Records with scene code
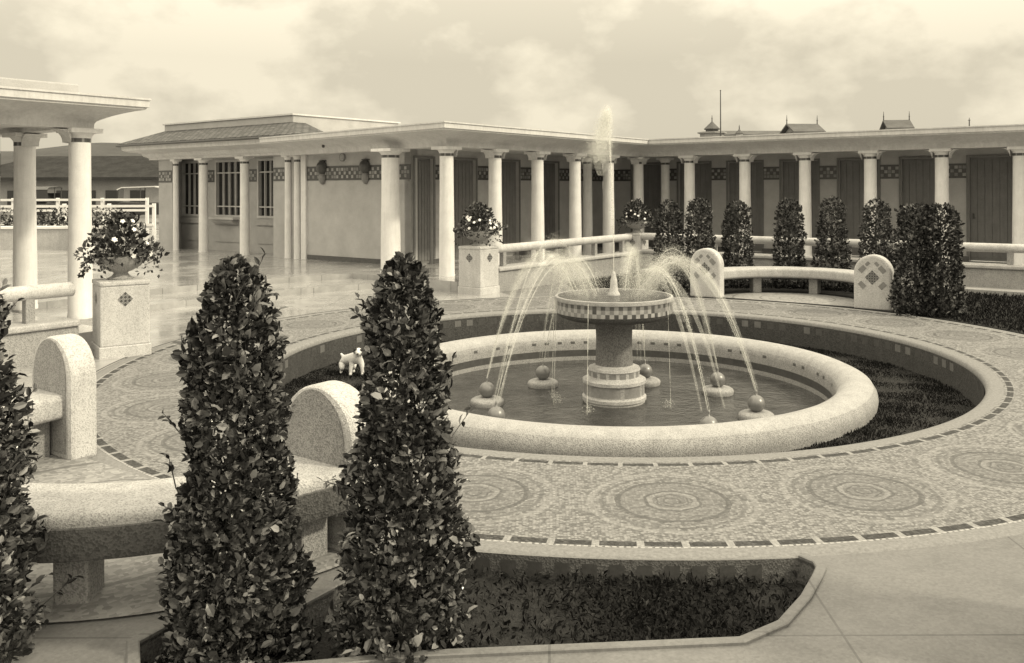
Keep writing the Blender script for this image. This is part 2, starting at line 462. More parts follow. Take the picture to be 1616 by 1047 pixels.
SHRUB = [(.0, .28), (.15, .295), (.42, .28), (.82, .245), (1.15, .21), (1.35, .18), (1.5, .14), (1.6, .09), (1.66, .03)]
def shrub(name, label, loc, group, n, seed, detailed, prof=SHRUB, ln=.075, wd=.034, mat='leaf', sx=1.0, sz=1.0, lump=.13):
    t = thing(name, label, 'shrub', loc, group)
    pr = [(z*sz, r*sx) for z, r in prof]
    vs, fs = foliage(n, pr, ln, wd, seed, detailed, lump)
    mb = MB(); mb.v = (vs+np.array(loc)).tolist(); mb.f = fs; mb.mi = [0]*len(fs)
    st = MB(); rg = random.Random(seed)
    if detailed:      # young shoots breaking the clipped outline
        gg = np.random.default_rng(seed+7); _, sp_, so_ = shell_points(46, pr, lump, seed+3, .93)
        for p_, o_ in zip(sp_, so_):
            if p_[2] < .5 and gg.random() < .6: continue
            d_ = o_*.8+np.array((0, 0, .7))+gg.normal(size=3)*.3; d_ /= np.linalg.norm(d_); L_ = gg.uniform(.05, .12)
            p_ = p_+np.array(loc)
            st.tube([p_-d_*.06, p_+d_*L_*.5, p_+d_*L_], [.003, .0022, .001], 4)
            k_ = gg.integers(5, 9); tt = np.linspace(.15, 1, k_)[:, None]
            lv, lf = leaf_mesh(p_+d_*L_*tt, d_*.6+gg.normal(size=(k_, 3))*.6, gg.normal(size=(k_, 3))*.5+(0, 0, .8), gg.uniform(.03, .055, k_), gg.uniform(.014, .024, k_), True)
            mb.add(lv.tolist(), lf)
    mb.build('foliage', mat, t)
    L = np.array(loc)
    ht = pr[-1][0]; k_ = min(1, ht/1.5)
    st.tube([L+(0, 0, -.02), L+(.01*k_, 0, .3*ht), L+(-.01*k_, .01*k_, .6*ht), L+(0, 0, .9*ht)], [.035*k_, .028*k_, .02*k_, .006*k_], 7)
    for i in range(26):
        z = rg.uniform(.07, .86)*ht; a = rg.uniform(0, TAU); rr = np.interp(z, [p[0] for p in pr], [p[1] for p in pr])*.85
        e = L+(rr*math.cos(a), rr*math.sin(a), z+.07*k_)
        st.tube([L+(0, 0, z-.06*k_), (L+(0, 0, z-.06*k_)+e)/2+(0, 0, -.01), e], [.009*k_, .006*k_, .003*k_], 5)
    st.build('stem', 'bark', t)
    return t

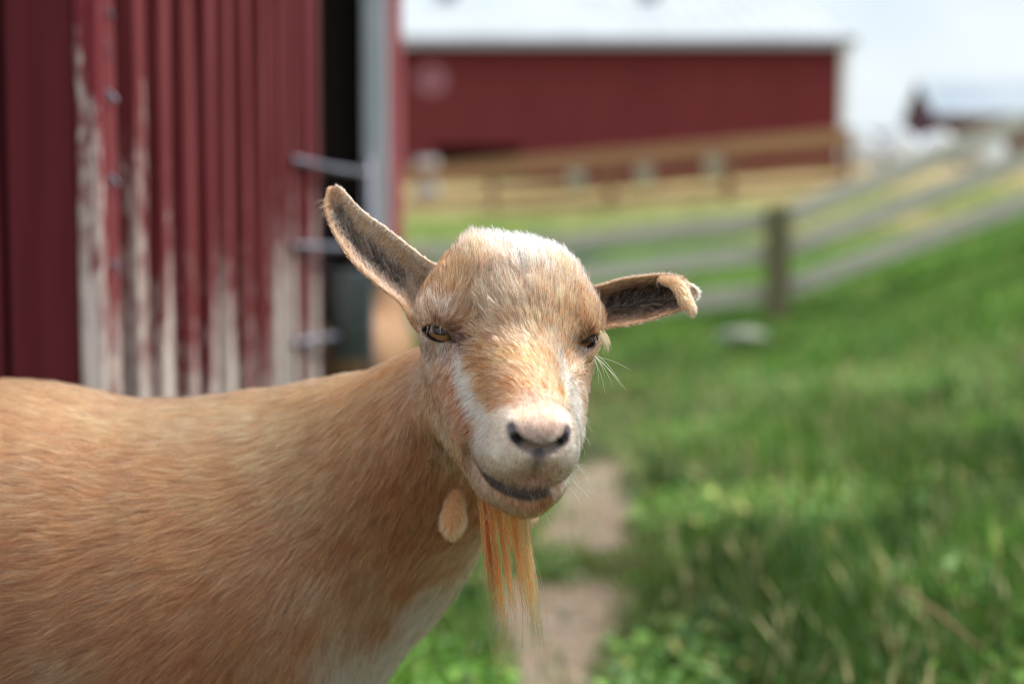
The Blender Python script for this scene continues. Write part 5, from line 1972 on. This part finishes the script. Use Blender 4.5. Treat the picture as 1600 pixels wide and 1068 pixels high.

YOUR INSTRUCTIONS: Leave the pictures out, and print every line of the listing exactly as written.

THE OUTPUT:
Keep writing the Blender script for this image. This is part 2, starting at line 462. More parts follow. Take the picture to be 1616 by 1047 pixels.
SHRUB = [(.0, .28), (.15, .295), (.42, .28), (.82, .245), (1.15, .21), (1.35, .18), (1.5, .14), (1.6, .09), (1.66, .03)]
def shrub(name, label, loc, group, n, seed, detailed, prof=SHRUB, ln=.075, wd=.034, mat='leaf', sx=1.0, sz=1.0, lump=.13):
    t = thing(name, label, 'shrub', loc, group)
    pr = [(z*sz, r*sx) for z, r in prof]
    vs, fs = foliage(n, pr, ln, wd, seed, detailed, lump)
    mb = MB(); mb.v = (vs+np.array(loc)).tolist(); mb.f = fs; mb.mi = [0]*len(fs)
    st = MB(); rg = random.Random(seed)
    if detailed:      # young shoots breaking the clipped outline
        gg = np.random.default_rng(seed+7); _, sp_, so_ = shell_points(46, pr, lump, seed+3, .93)
        for p_, o_ in zip(sp_, so_):
            if p_[2] < .5 and gg.random() < .6: continue
            d_ = o_*.8+np.array((0, 0, .7))+gg.normal(size=3)*.3; d_ /= np.linalg.norm(d_); L_ = gg.uniform(.05, .12)
            p_ = p_+np.array(loc)
            st.tube([p_-d_*.06, p_+d_*L_*.5, p_+d_*L_], [.003, .0022, .001], 4)
            k_ = gg.integers(5, 9); tt = np.linspace(.15, 1, k_)[:, None]
            lv, lf = leaf_mesh(p_+d_*L_*tt, d_*.6+gg.normal(size=(k_, 3))*.6, gg.normal(size=(k_, 3))*.5+(0, 0, .8), gg.uniform(.03, .055, k_), gg.uniform(.014, .024, k_), True)
            mb.add(lv.tolist(), lf)
    mb.build('foliage', mat, t)
    L = np.array(loc)
    ht = pr[-1][0]; k_ = min(1, ht/1.5)
    st.tube([L+(0, 0, -.02), L+(.01*k_, 0, .3*ht), L+(-.01*k_, .01*k_, .6*ht), L+(0, 0, .9*ht)], [.035*k_, .028*k_, .02*k_, .006*k_], 7)
    for i in range(26):
        z = rg.uniform(.07, .86)*ht; a = rg.uniform(0, TAU); rr = np.interp(z, [p[0] for p in pr], [p[1] for p in pr])*.85
        e = L+(rr*math.cos(a), rr*math.sin(a), z+.07*k_)
        st.tube([L+(0, 0, z-.06*k_), (L+(0, 0, z-.06*k_)+e)/2+(0, 0, -.01), e], [.009*k_, .006*k_, .003*k_], 5)
    st.build('stem', 'bark', t)
    return t

The Blender Python script for this scene continues. Write part 5, from line 1972 on. This part finishes the script. Use Blender 4.5. Treat the picture as 1600 pixels wide and 1068 pixels high.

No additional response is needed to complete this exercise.